Is Wharton Ruining American Business?

In the wake of Enron and ­other corporate ­scandals, America’s best-known business school, the place that produced Michael Milken and Frank Quattrone, is under siege. Our writer spent a year there figuring out what’s going on

Not that knowing better always helps, as Wharton MBA blogger explained in a recent post about a flight he’d just taken:

Everyone’s baggage [emerges] soaked with fuel … Being a former Navy pilot, this is a smell with which I am quite familiar. I told them they needed to call someone in charge of maintenance because there may be an internal fuel leak. They basically replied, ‘Whatever dude. Get out of here.’

Later the blogger talks to an airline pilot friend, who confirms that nothing short of a leak could have doused luggage.

All it would have taken is one static electricity spark and that plane would have gone down in a fiery blaze.

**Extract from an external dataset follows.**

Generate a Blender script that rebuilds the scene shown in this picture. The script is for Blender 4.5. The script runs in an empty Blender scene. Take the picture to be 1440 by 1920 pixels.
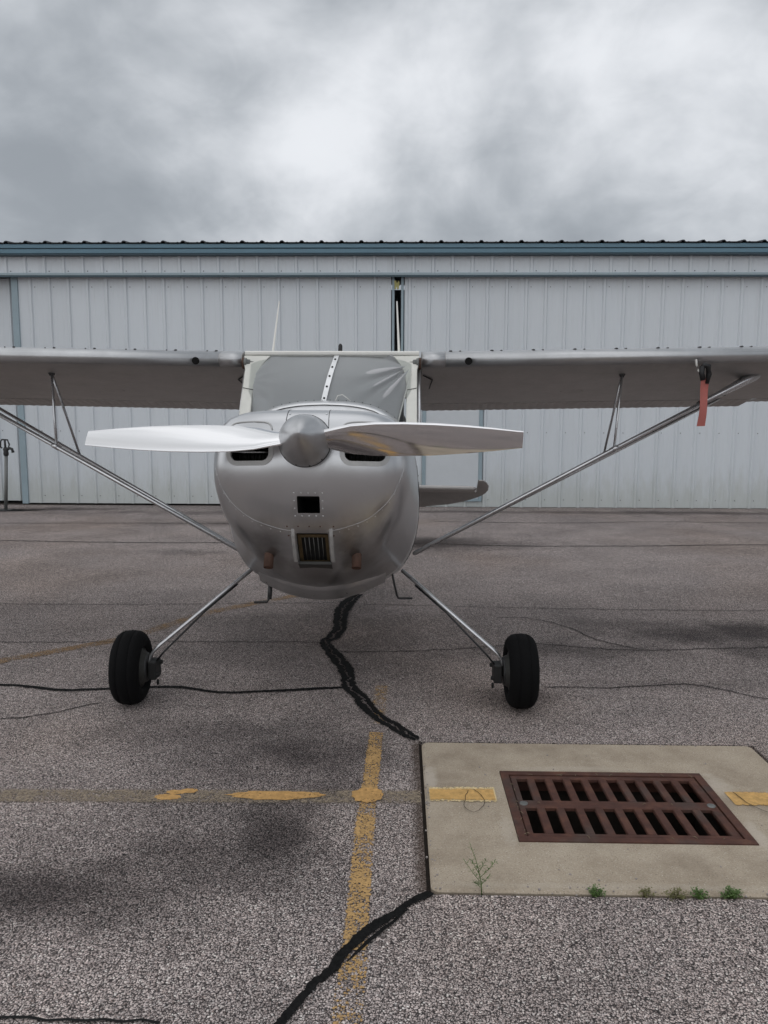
import bpy, bmesh, math, random
from mathutils import Vector, Matrix
from mathutils.bvhtree import BVHTree
from mathutils.geometry import tessellate_polygon
R = math.radians
rnd = random.Random(7)
sc = bpy.context.scene
COL = sc.collection
# ------------------------------------------------------------------ camera, sky, sun
cam_d = bpy.data.cameras.new('camera'); cam = bpy.data.objects.new('camera', cam_d); COL.objects.link(cam)
cam_d.sensor_fit = 'VERTICAL'; cam_d.sensor_height = 36.0; cam_d.lens = 36 * 1442 / 1920
cam_d.clip_start = 0.05; cam_d.clip_end = 3000
cam.matrix_world = (Matrix.Translation((0, 0, 1.48)) @ Matrix.Rotation(R(1.2), 4, 'Z')
                    @ Matrix.Rotation(R(90 - 6.9), 4, 'X') @ Matrix.Rotation(R(0.18), 4, 'Z'))
sc.camera = cam
sc.view_settings.view_transform = 'Standard'; sc.view_settings.look = 'None'
sc.view_settings.gamma = 1; sc.view_settings.exposure = 0.12; sc.view_settings.use_curve_mapping = False
sc.cycles.use_adaptive_sampling = True; sc.cycles.adaptive_threshold = 0.02; sc.cycles.max_bounces = 5; sc.cycles.diffuse_bounces = 3; sc.cycles.glossy_bounces = 3; sc.cycles.transmission_bounces = 4; sc.cycles.transparent_max_bounces = 8
SUN_EL, SUN_AZ = 52, 232          # elevation; azimuth the light comes from (0 = +Y, clockwise)

SEED1, SEED2 = (7.72, 13.19, 5.76), (-10.46, -8.19, 3.69)
def world():
    w = bpy.data.worlds.new('World'); sc.world = w; w.use_nodes = True
    nt = w.node_tree; nt.nodes.clear(); N = nt.nodes.new; L = nt.links.new
    out = N('ShaderNodeOutputWorld'); bg = N('ShaderNodeBackground'); bg.inputs['Strength'].default_value = 0.1
    L(bg.outputs[0], out.inputs[0])
    sky = N('ShaderNodeTexSky'); sky.sky_type = 'NISHITA'; sky.sun_disc = False
    sky.sun_elevation = R(SUN_EL); sky.sun_rotation = R(SUN_AZ)
    tc = N('ShaderNodeTexCoord'); sep = N('ShaderNodeSeparateXYZ'); L(tc.outputs['Generated'], sep.inputs[0])
    def m(op, a, b=None, clamp=False):
        n = N('ShaderNodeMath'); n.operation = op; n.use_clamp = clamp
        for i, v in enumerate((a, b)):
            if v is None: continue
            if isinstance(v, (int, float)): n.inputs[i].default_value = v
            else: L(v, n.inputs[i])
        return n.outputs[0]
    z = m('ADD', m('MAXIMUM', sep.outputs[2], 0.0), 0.55)      # a cloud deck: bearings divided by height
    cx = N('ShaderNodeCombineXYZ'); L(m('MULTIPLY', m('DIVIDE', sep.outputs[0], z), -1.0), cx.inputs[0]); L(m('DIVIDE', sep.outputs[1], z), cx.inputs[1])
    cx.inputs[2].default_value = 3.7
    def noise(scale, detail, rough, dist, off):
        mp = N('ShaderNodeMapping'); mp.inputs['Location'].default_value = off; L(cx.outputs[0], mp.inputs[0])
        n = N('ShaderNodeTexNoise'); n.inputs['Scale'].default_value = scale; n.inputs['Detail'].default_value = detail
        n.inputs['Roughness'].default_value = rough; n.inputs['Distortion'].default_value = dist
        L(mp.outputs[0], n.inputs['Vector']); return n.outputs[0]
    n1 = noise(2.6, 6, 0.50, 0.15, SEED1); n2 = noise(1.1, 2, 0.5, 0.0, SEED2)
    n3 = noise(8.5, 4, 0.6, 0.6, (2.2, 7.1, 5.0))
    f = m('ADD', m('ADD', m('MULTIPLY', n1, 0.60), m('MULTIPLY', n2, 0.32)), m('MULTIPLY', n3, 0.08))
    r = N('ShaderNodeValToRGB'); L(f, r.inputs[0]); e = r.color_ramp.elements
    r.color_ramp.interpolation = 'B_SPLINE'
    e[0].position = 0.395; e[0].color = (0.275, 0.30, 0.33, 1)
    e[1].position = 0.59; e[1].color = (0.83, 0.85, 0.885, 1)
    k = e.new(0.49); k.color = (0.43, 0.46, 0.495, 1)
    ml = N('ShaderNodeVectorMath'); ml.operation = 'SCALE'; L(r.outputs[0], ml.inputs[0]); ml.inputs['Scale'].default_value = 10.0
    mx = N('ShaderNodeMix'); mx.data_type = 'RGBA'; mx.inputs[0].default_value = 0.97
    L(sky.outputs[0], mx.inputs[6]); L(ml.outputs[0], mx.inputs[7]); L(mx.outputs[2], bg.inputs[0])
world(); sc.world.cycles.sampling_method = 'MANUAL'; sc.world.cycles.sample_map_resolution = 256
sun_d = bpy.data.lights.new('sun', 'SUN'); sun = bpy.data.objects.new('sun', sun_d); COL.objects.link(sun)
sun_d.energy = 0.95; sun_d.angle = R(140); sun_d.color = (1, 0.97, 0.93)
sv = Vector((math.sin(R(SUN_AZ)) * math.cos(R(SUN_EL)), math.cos(R(SUN_AZ)) * math.cos(R(SUN_EL)), math.sin(R(SUN_EL))))
sun.rotation_euler = sv.to_track_quat('Z', 'Y').to_euler(); sun.location = (0, -5, 20)

# ------------------------------------------------------------------ node helper
class NM:
    def __init__(s, name):
        s.mat = bpy.data.materials.new(name); s.mat.use_nodes = True; s.nt = s.mat.node_tree; s.nt.nodes.clear()
        s.out = s.nt.nodes.new('ShaderNodeOutputMaterial'); s.co = None
    def N(s, t, **kw):
        n = s.nt.nodes.new(t)
        for k, v in kw.items(): setattr(n, k, v)
        return n
    def put(s, sock, v):
        if v is None: return
        if isinstance(v, (int, float)): 
            sock.default_value = v if not hasattr(sock.default_value, '__len__') else (v,) * len(sock.default_value)
        elif isinstance(v, tuple): sock.default_value = v if len(sock.default_value) == len(v) else v + (1,)
        else: s.nt.links.new(v, sock)
    def pos(s):
        if s.co is None: s.co = s.N('ShaderNodeNewGeometry').outputs['Position']
        return s.co
    def mapv(s, scale=(1, 1, 1), loc=(0, 0, 0), rot=(0, 0, 0), v=None):
        n = s.N('ShaderNodeMapping'); s.put(n.inputs[0], v or s.pos()); n.inputs['Scale'].default_value = scale
        n.inputs['Location'].default_value = loc; n.inputs['Rotation'].default_value = rot; return n.outputs[0]
    def m(s, op, a, b=None, c=None, clamp=False):
        n = s.N('ShaderNodeMath', operation=op, use_clamp=clamp)
        for i, v in enumerate((a, b, c)): s.put(n.inputs[i], v)
        return n.outputs[0]
    def noise(s, scale, detail=4, rough=.5, v=None, dist=0, col=False):
        n = s.N('ShaderNodeTexNoise'); s.put(n.inputs['Vector'], v or s.pos()); n.inputs['Scale'].default_value = scale
        n.inputs['Detail'].default_value = detail; n.inputs['Roughness'].default_value = rough; n.inputs['Distortion'].default_value = dist
        return n.outputs[1 if col else 0]
    def vor(s, scale, v=None, feature='F1', rand=1.0):
        n = s.N('ShaderNodeTexVoronoi', feature=feature); s.put(n.inputs['Vector'], v or s.pos()); n.inputs['Scale'].default_value = scale
        n.inputs['Randomness'].default_value = rand; return n
    def ramp(s, f, stops, interp='LINEAR'):
        n = s.N('ShaderNodeValToRGB'); s.put(n.inputs[0], f); n.color_ramp.interpolation = interp; e = n.color_ramp.elements
        for i, (p, c) in enumerate(stops):
            if isinstance(c, (int, float)): c = (c, c, c)
            k = e[i] if i < 2 else e.new(p); k.position = p; k.color = (*c[:3], 1)
        return n.outputs[0]
    def step(s, f, a, b):
        n = s.N('ShaderNodeMapRange', interpolation_type='SMOOTHSTEP'); s.put(n.inputs[0], f)
        s.put(n.inputs[1], a); s.put(n.inputs[2], b); return n.outputs[0]
    def mix(s, f, a, b, blend='MIX'):
        n = s.N('ShaderNodeMix', data_type='RGBA', blend_type=blend); s.put(n.inputs[0], f); s.put(n.inputs[6], a); s.put(n.inputs[7], b)
        return n.outputs[2]
    def bump(s, h, strength=.3, dist=.01, nrm=None):
        n = s.N('ShaderNodeBump'); n.inputs['Strength'].default_value = strength; n.inputs['Distance'].default_value = dist
        s.put(n.inputs['Height'], h)
        if nrm: s.put(n.inputs['Normal'], nrm)
        return n.outputs[0]
    def pbr(s, col, rough=.6, metal=0., normal=None, **kw):
        n = s.N('ShaderNodeBsdfPrincipled'); s.put(n.inputs['Base Color'], col); s.put(n.inputs['Roughness'], rough); s.put(n.inputs['Metallic'], metal)
        s.put(n.inputs['Normal'], normal)
        for k, v in kw.items(): s.put(n.inputs[k], v)
        return n.outputs[0]
    def alpha(s, sh, a):
        t = s.N('ShaderNodeBsdfTransparent'); x = s.N('ShaderNodeMixShader'); s.put(x.inputs[0], a); s.put(x.inputs[1], t.outputs[0]); s.put(x.inputs[2], sh)
        return x.outputs[0]
    def done(s, sh): s.nt.links.new(sh, s.out.inputs[0]); return s.mat

M = {}
def plain(name, col, rough=.6, metal=0., var=.12, scale=14., bump=0.0, **kw):
    k = NM(name); n = k.noise(scale, 5, .6)
    c = k.mix(1.0, col, k.ramp(n, [(.25, 1 - var), (.75, 1 + var * .6)]), 'MULTIPLY')
    r = k.m('ADD', k.m('MULTIPLY', k.m('SUBTRACT', n, .5), .25), rough, clamp=True)
    M[name] = k.done(k.pbr(c, r, metal, k.bump(k.noise(scale * 12, 2), bump, .002) if bump else None, **kw))
    return M[name]

def asphalt():
    k = NM('asphalt'); p = k.pos()
    wob = k.N('ShaderNodeVectorMath', operation='ADD'); k.put(wob.inputs[0], p)
    sc_ = k.N('ShaderNodeVectorMath', operation='SCALE'); k.put(sc_.inputs[0], k.noise(70, 0, .5, col=True)); sc_.inputs['Scale'].default_value = .006
    k.put(wob.inputs[1], sc_.outputs[0]); pw = wob.outputs[0]
    v1 = k.vor(165, pw); v2 = k.vor(275, pw)
    sep = k.N('ShaderNodeSeparateColor'); k.put(sep.inputs[0], v1.outputs['Color'])
    sep2 = k.N('ShaderNodeSeparateColor'); k.put(sep2.inputs[0], v2.outputs['Color'])
    stone = k.ramp(sep.outputs[0], [(0, (.15, .127, .120)), (.2, (.39, .332, .318)), (.55, (.60, .518, .495)), (.88, (.75, .665, .635)), (1, (.90, .86, .81))])
    fine = k.ramp(sep2.outputs[1], [(0, (.08, .067, .064)), (.5, (.45, .386, .37)), (1, (.78, .69, .655))])
    stone = k.mix(k.m('MULTIPLY', k.step(sep2.outputs[2], .55, .9), .28), stone, (.36, .245, .195)); stone = k.mix(k.m('MULTIPLY', k.step(sep2.outputs[0], .75, .95), .5), stone, (.30, .315, .33))
    isbig = k.step(sep.outputs[1], .30, .42)
    body = k.mix(isbig, fine, stone)
    gap1 = k.step(v1.outputs['Distance'], .40, .66); gap2 = k.step(v2.outputs['Distance'], .43, .71)
    gap = k.mix(isbig, gap2, gap1)
    patchy = k.noise(1.3, 4, .6)
    col = k.mix(k.m('MULTIPLY', gap, .93), body, (.018, .017, .018))
    col = k.mix(1.0, col, k.ramp(patchy, [(.28, (.78, .775, .775)), (.72, (1.18, 1.155, 1.14))]), 'MULTIPLY')
    col = k.mix(1.0, col, k.ramp(k.noise(34, 3, .75), [(.3, .74), (.7, 1.24)]), 'MULTIPLY')
    col = k.mix(k.step(k.noise(.35, 2, .6), .45, .7), col, (.95, .90, .85), 'MULTIPLY')
    # oil and water stains, plus aircraft shade painted in, each with a ragged outline
    rag = k.noise(2.6, 4, .62); dirt_shade = None
    for (x, y, sx, sy, a) in [(-.46, 3.24, .34, .26, .85), (-.85, 3.42, .50, .22, .55), (-.36, 3.50, .30, .30, .45), (-.42, 2.58, .22, .30, .9), (-.72, 2.48, .42, .24, .7), (-1.10, 2.24, .50, .20, .9), (-.95, 2.36, .40, .16, .7), (-.55, 2.36, .35, .18, .65), (-.62, 3.05, .35, .22, .55), (-1.4, 2.1, .4, .14, .7), (-.75, 2.75, .55, .45, .42), (-.55, 3.1, .45, .45, .42), (-1.0, 2.3, .7, .3, .45), (-.33, 2.92, .22, .20, .65),
                              (2.35, 5.30, .85, .30, .85), (2.75, 4.85, .75, .28, .8), (1.9, 5.5, .6, .15, .5), (1.15, 4.85, .7, .14, .55), (.35, 9.1, 1.3, .42, .6), (.62, 4.0, .32, .12, .5), (1.6, 4.2, .6, .10, .4),  # the wide patch behind the aircraft is its shadow, painted in
                              (-5.6, 12.4, .85, .22, .9), (-6.4, 12.2, .6, .25, .95), (4.4, 12.3, 3.2, .22, .7), (.9, 12.3, 2.2, .16, .65), (-3.2, 12.0, 1.8, .25, .45), (-2.4, 10.7, 1.2, .25, .45), (-.25, 4.9, .5, .5, .45), (-.6, 5.0, 1.0, .8, .35), (-4.2, 6.3, .5, .2, .5), (-2.4, 8.4, .5, .18, .4)]:
        mv = k.mapv((1 / sx, 1 / sy, 0), (-x / sx, -y / sy, 0))
        ln = k.N('ShaderNodeVectorMath', operation='LENGTH'); k.put(ln.inputs[0], mv)
        d = k.m('ADD', ln.outputs['Value'], k.m('MULTIPLY', k.m('SUBTRACT', rag, .5), 1.9))
        w = k.m('MULTIPLY', k.m('SUBTRACT', 1.0, k.step(d, .05, 1.6)), a)
        dirt_shade = w if dirt_shade is None else k.m('MAXIMUM', dirt_shade, w)
    col = k.mix(dirt_shade, col, k.mix(1.0, col, (.20, .19, .195), 'MULTIPLY'))
    # brown soil along the slab joint
    sx_ = k.N('ShaderNodeSeparateXYZ'); k.put(sx_.inputs[0], p)
    dx = k.m('ABSOLUTE', k.m('SUBTRACT', sx_.outputs[0], .085)); dy = k.m('MULTIPLY', k.step(sx_.outputs[1], 2.2, 2.3), k.m('SUBTRACT', 1, k.step(sx_.outputs[1], 3.35, 3.45)))
    soil = k.m('MULTIPLY', k.m('MULTIPLY', k.m('SUBTRACT', 1, k.step(k.m('ADD', dx, k.m('MULTIPLY', k.noise(22, 3), .03)), .015, .065)), dy), .75)
    col = k.mix(soil, col, (.055, .034, .022))
    h = k.m('SUBTRACT', k.m('ADD', k.m('MULTIPLY', sep.outputs[2], .35), .6), gap)
    M['asphalt'] = k.done(k.pbr(col, .88, 0, k.bump(h, .55, .004), **{'Specular IOR Level': .25}))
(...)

On a good note, he continues, I have been doing some trading in [the airline’s] volatile stock. I was able to buy at about 3.70 and flip it at 7 in less than a month. So I can’t get too mad at them right?

At least one reader, posting anonymously, found this a bit callous. I don’t mean to judge, but you’ve got your priorities upside down — don’cha think? someone wrote the blogger.

I couldn’t get too mad at the MBAs, though. They didn’t create the system. Had the blogger been back in the Navy, where putting out fires is serious business, he’d surely have pressed some more. But he was at Wharton now, where perception is reality, return on investment is all that counts, and the only fires worth putting out are the sparks inside ourselves.